Oil wells at the Cyrmic Oil Field have been increasing their rate of production faster than any other oil field in California due to advanced oil recovery techniques. Photo courtesy of ridelust.com.

The media has been littered with so many critiques of modern resource consumption that it would not be surprising if the Earth had run out of a natural resource by now. Even in 1798, Thomas Malthus, already predicted that famine would be an unavoidable consequence of our exponential population growth. In 1972, the global think tank, the Club of Rome, asserted that the world’s gold, mercury, tin, copper, and oil reserves would last less than twenty years in their book Limits to Growth. However, despite what doomsday predictions may suggest, the Earth has not run out of any resources nor is it likely that it will run out of any in the near future.

In fact, resources are becoming more abundant. Though this may seem puzzling, it does not mean that the actual quantity of resources in the Earth’s crust is increasing but rather that the amount available for our use is constantly growing due to technological innovations. According to the U.S. Geological Survey, the only resource we have exhausted is cryolite, a mineral used in pesticides and aluminum processing. However, that is not to say every bit of it has been mined away; rather, producing it synthetically is much more cost efficient than mining the existing reserves at its current value.

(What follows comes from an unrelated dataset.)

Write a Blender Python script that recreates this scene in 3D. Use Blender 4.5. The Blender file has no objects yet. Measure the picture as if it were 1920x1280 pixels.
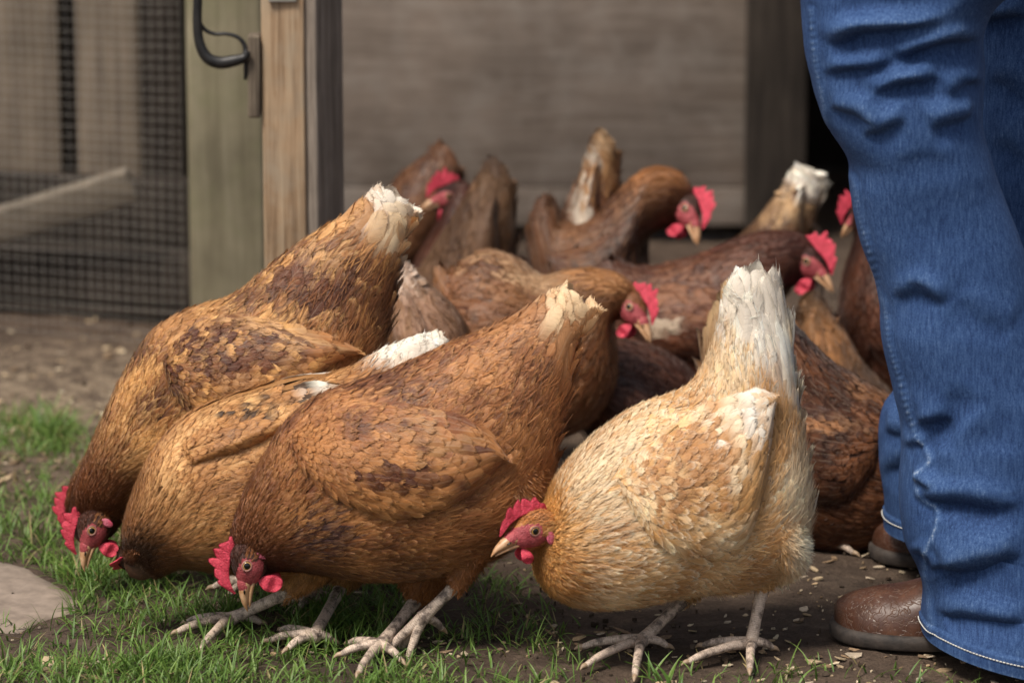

If history is any indicator, man will continue to develop new technologies, stretch the uses of our remaining resources, and find alternatives as resources becomes scarce. New technologies will change resource demand – from the development of hybrid cars to making timber renewable through recycling. Based off the work of Nobel Prize-winning economist Robert Solow, it is clear that, like in the instance of cryolite, humans will likely find substitutes for natural resources before they run out.